Since I haven’t personally experienced the alluring call of tobacco (coffee is my addiction) it is perhaps easy for me to question this attraction. But at another level I fully understand. I see hordes of people here, in what looks to me like very monotonous jobs with no prospects. They have to get through not just the day, but the week, and even the years.

Undoubtedly the tobacco helps. Because it can suppress appetite, angst and even ambition.

Saturday, June 6, 2009

Taken for a ride in Bangalore

I’ve always felt that people exaggerate when talking about how unscrupulous auto-rickshaw drivers are. But perhaps I am looking at the world through rose-colored glasses.

We had taken a rickshaw to RT Nagar Police Station. Our relatives in RT Nagar said that it should cost no more than 25 Rupees. And that the distance would be around 4 kms.

This particular rickshaw had a digital meter, which showed not just the fare but also the distance traveled.

After we set off, we had already traveled 7 kms and RT Nagar was nowhere in sight. So we pulled out our map. Instead of traveling essentially due west, the driver (after figuring out that we didn’t have a clue but the streets of Bangalore) had turned southwest, and presumably was planning to turn northwest to reach our destination.

I knew he was taking us for a ride when we crossed the railway tracks once, and then crossed it again real soon.

“Where are you taking us? We should have reached a long time ago.” I said.
“Sir, there are a lot of one-way roads,” he said. We were going through small roads and if there were one-way streets, we didn't see them.
“It should only have been 4 or 5 kilometers. I am not going to pay you what the meter says.” It was not so much the amount but the fact that he was trying to outright cheat us.

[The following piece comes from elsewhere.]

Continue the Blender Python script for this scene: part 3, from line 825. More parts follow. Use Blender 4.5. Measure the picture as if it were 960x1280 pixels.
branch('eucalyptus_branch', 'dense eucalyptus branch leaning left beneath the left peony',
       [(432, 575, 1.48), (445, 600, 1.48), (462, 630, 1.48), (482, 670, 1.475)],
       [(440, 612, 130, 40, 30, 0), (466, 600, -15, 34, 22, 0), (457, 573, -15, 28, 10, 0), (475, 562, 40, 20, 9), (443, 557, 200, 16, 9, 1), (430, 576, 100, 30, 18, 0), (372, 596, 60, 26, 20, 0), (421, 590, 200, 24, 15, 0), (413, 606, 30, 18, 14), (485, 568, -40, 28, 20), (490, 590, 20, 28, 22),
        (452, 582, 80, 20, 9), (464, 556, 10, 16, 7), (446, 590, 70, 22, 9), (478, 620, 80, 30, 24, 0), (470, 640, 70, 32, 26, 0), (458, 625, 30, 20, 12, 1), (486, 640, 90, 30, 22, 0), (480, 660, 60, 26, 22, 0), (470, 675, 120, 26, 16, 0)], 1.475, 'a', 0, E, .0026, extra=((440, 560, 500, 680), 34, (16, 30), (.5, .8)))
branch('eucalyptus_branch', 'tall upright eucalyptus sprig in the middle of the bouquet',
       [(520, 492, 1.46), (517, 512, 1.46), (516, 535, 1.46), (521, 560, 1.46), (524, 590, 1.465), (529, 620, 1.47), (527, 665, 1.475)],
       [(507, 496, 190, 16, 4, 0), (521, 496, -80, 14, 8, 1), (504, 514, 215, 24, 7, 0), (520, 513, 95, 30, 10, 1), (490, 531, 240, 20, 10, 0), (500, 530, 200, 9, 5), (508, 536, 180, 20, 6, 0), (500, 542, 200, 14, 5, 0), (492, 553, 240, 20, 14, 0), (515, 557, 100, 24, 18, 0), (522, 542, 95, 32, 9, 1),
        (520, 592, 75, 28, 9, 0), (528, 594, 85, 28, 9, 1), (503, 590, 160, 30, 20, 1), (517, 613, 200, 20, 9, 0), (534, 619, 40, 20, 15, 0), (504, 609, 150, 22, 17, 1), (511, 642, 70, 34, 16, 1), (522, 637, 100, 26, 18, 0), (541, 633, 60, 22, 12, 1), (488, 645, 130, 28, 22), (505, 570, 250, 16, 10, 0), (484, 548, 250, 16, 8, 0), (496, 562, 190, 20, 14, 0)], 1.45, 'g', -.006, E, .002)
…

After a very long ride, we reached RT Nagar police station. When he stopped to let us off, his digital meter showed 11.1 kms.
“Let’s go to the police station and settle this. I am not going to pay you what the meter says,” I said.
“Pay me whatever you wish to, sir,” he said.

I offered him half of what the meter showed, and to my surprise he accepted without a murmur of protest.

When we take autos now, we try and fix the fare beforehand, rather than relying on the meter.